While it would be easy to write these incidents off as minor mishaps, both suggest how much work Uber has left to do on its autonomous software, even as it’s begun putting real passengers in the cars. One reason Uber’s vehicles are currently traveling only a small area of Pittsburgh is because those are supposed to be the streets its engineers have carefully mapped and taught the cars about. If that’s really the case, no self-driving car should be turning the wrong way down a one-way street—nor should its safety driver, who is in theory the final check on the car’s autonomy.
Driverless vehicles also tend to operate in a cautious, hyper-logical manner and follow the rules of the road to a tee. Uber, again via its mapping efforts, has tried to prepare its cars to avoid certain tricky situations they might run into.
On one street near the ATC in Pittsburgh, Uber engineers have instructed the self-driving cars to hang close to the curb because trucks making turns are more likely to swerve into the oncoming lane. By that same logic, the cars should also know certain intersections are hotspots for rear-ending accidents and be on the alert to avoid them, much as a savvy human driver would be.
Uber’s approach differs from that of other companies such as Nvidia, which have focused on teaching computer systems to drive in a more adaptive, human-like way—by being introduced to situations a few times, and then applying what they learn to other encounters on the road.
The safety guidelines for autonomous vehicles recently released by the Transportation Department list “Detect and Respond to Access Restrictions (One-Way, No Turn, Ramps, etc.)” among the “normal driving” expectations of a driverless car.
Chelsea Kohler, an Uber spokeswoman, told Quartz late last month the company considers its self-driving cars to be at “level four with the driver” on the DOT’s six-level scale for automation. The DOT defines level four as when “an automated system can conduct the driving task and monitor the driving environment, and the human need not take back control … in certain environments and under certain conditions.”
Uber is taking advantage of a regulatory void in Pennsylvania, which has yet to enact autonomous vehicle legislation. Its self-driving cars are insured for up to $5 million per incident, in line with pending legislation in the state. Uber has repeatedly declined to specify to Quartz who would be held liable were one its self-driving cars involved in an accident, saying it doesn’t deal in hypotheticals.
The company also doesn’t have an ethics board and is reluctant to discuss “trolley problem” scenarios, in which a car might have to protect one group of people (say, its passengers) at the cost of another (i.e., pedestrians). DOT cautions in its guidelines self-driving cars will inevitably have to be programmed to make “ethical judgments.”

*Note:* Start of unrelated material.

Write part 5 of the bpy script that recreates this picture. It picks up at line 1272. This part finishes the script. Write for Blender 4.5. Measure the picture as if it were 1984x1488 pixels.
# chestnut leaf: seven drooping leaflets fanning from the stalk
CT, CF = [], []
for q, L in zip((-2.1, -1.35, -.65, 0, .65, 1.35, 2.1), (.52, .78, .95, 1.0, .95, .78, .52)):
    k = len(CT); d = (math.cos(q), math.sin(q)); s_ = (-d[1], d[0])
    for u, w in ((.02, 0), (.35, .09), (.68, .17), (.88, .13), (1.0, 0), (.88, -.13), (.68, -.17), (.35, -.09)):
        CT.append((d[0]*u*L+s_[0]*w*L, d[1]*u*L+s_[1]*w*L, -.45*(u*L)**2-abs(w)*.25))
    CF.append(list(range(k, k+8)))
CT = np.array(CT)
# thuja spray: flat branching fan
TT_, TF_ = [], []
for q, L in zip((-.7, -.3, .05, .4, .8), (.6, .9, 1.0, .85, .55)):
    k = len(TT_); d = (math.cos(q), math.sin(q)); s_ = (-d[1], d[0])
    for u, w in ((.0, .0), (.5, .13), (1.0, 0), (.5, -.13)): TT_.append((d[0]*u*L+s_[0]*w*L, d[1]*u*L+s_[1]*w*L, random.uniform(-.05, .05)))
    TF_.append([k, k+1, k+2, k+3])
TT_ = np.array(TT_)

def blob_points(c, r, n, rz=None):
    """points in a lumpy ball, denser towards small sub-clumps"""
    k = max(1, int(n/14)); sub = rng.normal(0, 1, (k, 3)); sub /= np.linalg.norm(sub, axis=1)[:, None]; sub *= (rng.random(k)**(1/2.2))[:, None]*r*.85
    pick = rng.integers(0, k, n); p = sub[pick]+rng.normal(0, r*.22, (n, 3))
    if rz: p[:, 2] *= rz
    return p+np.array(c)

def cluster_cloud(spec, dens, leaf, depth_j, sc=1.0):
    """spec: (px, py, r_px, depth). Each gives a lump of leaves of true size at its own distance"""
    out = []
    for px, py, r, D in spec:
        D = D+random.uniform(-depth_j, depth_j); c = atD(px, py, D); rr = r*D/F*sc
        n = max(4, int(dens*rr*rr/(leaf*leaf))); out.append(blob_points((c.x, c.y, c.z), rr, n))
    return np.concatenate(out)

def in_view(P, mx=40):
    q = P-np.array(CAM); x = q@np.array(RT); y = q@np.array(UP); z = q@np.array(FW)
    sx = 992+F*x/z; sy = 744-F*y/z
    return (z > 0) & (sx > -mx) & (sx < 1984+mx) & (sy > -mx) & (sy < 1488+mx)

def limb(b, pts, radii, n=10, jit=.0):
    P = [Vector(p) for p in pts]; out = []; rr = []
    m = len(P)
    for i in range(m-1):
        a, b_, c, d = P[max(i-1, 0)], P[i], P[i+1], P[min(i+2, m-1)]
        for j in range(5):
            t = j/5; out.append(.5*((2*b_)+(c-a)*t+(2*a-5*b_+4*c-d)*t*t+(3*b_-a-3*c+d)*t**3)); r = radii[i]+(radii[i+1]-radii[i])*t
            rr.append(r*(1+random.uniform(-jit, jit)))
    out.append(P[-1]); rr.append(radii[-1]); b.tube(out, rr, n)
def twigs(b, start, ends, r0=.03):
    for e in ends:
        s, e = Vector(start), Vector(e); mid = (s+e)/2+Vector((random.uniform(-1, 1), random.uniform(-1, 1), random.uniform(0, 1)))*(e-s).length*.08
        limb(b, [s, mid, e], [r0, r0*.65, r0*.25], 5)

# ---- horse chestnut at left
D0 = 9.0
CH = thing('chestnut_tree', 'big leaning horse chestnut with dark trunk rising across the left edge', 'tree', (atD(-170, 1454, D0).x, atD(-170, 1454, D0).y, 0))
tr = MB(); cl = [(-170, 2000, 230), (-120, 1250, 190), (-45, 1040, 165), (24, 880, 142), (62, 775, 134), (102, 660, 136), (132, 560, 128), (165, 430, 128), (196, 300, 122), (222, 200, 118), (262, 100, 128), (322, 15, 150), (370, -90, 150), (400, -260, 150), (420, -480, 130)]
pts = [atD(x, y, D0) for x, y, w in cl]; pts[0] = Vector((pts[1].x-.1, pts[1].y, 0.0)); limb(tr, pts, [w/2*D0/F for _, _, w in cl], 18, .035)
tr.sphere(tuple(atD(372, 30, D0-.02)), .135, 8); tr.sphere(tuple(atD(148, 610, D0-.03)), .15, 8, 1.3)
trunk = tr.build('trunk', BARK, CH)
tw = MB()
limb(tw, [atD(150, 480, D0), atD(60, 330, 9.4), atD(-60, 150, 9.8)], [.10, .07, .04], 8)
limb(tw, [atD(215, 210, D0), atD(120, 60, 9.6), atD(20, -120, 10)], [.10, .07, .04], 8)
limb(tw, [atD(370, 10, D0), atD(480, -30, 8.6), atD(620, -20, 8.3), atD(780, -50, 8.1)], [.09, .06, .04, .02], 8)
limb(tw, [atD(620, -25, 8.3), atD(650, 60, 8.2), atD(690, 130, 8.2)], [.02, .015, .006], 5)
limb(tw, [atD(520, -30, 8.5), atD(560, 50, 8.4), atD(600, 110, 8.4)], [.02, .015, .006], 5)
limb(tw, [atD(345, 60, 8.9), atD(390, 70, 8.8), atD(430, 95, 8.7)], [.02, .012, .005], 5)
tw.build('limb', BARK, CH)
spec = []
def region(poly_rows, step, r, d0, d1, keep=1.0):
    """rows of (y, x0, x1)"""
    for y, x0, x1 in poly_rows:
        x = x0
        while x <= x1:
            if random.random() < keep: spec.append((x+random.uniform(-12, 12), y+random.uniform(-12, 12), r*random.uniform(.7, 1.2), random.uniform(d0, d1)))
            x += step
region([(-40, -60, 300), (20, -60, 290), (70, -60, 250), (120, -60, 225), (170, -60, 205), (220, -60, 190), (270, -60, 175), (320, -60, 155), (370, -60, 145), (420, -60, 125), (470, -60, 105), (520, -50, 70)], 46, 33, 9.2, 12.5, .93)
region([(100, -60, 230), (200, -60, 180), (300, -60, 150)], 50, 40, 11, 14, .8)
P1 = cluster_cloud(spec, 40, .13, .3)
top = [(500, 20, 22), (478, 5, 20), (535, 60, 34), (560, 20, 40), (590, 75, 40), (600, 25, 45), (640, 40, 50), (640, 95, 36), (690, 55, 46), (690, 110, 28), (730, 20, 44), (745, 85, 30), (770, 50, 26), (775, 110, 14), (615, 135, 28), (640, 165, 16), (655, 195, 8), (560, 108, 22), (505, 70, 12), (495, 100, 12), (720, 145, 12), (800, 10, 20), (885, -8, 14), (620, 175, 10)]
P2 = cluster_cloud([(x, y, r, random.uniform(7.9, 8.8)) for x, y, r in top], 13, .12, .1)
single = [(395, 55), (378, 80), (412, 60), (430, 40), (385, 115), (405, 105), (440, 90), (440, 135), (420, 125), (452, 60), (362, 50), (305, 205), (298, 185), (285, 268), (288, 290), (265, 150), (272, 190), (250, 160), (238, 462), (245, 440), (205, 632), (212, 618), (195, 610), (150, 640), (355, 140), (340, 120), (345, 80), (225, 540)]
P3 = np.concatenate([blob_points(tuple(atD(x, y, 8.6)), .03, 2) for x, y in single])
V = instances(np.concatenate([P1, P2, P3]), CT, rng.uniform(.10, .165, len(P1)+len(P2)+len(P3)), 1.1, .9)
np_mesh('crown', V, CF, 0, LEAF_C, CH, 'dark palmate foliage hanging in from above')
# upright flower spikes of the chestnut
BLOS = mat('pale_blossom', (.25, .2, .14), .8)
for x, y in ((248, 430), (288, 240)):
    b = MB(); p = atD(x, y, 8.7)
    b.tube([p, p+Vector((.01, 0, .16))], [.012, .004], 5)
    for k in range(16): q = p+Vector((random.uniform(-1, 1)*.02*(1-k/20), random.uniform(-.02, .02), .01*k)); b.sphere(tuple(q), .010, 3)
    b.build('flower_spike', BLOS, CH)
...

Sonya Toler, a spokeswoman for the Pittsburgh Bureau of Police, said in an email no traffic incidents involving Uber’s self-driving cars have been reported to the bureau. She added there are “no agreements between the Police Bureau and Uber regarding information sharing, mishaps or protocols.”
Katie O’Malley, a spokeswoman for Pittsburgh mayor Bill Peduto, said in an email she is “not aware of incidents involving self-driving vehicles but it’s certainly possible,” and that the city has no formal agreements with Uber on what information about its autonomous vehicles needs to be shared. Google releases monthly reports on the activities of its self-driving cars, including collisions in either manual or autonomous mode.
Uber is in the process of hiring safety drivers to man its self-driving cars (technically “development vehicle operators”) and last month emailed Pittsburgh-area drivers suggesting they apply. Stachelek was among those who submitted an application. He hasn’t heard back yet and worries that self-driving technology like Uber’s will “cost more jobs than it’s going to create”—but not anytime soon.
“We are a long way away from the driverless cars taking over, or at least I hope we are,” he says. “I don’t think the technology is ready yet.”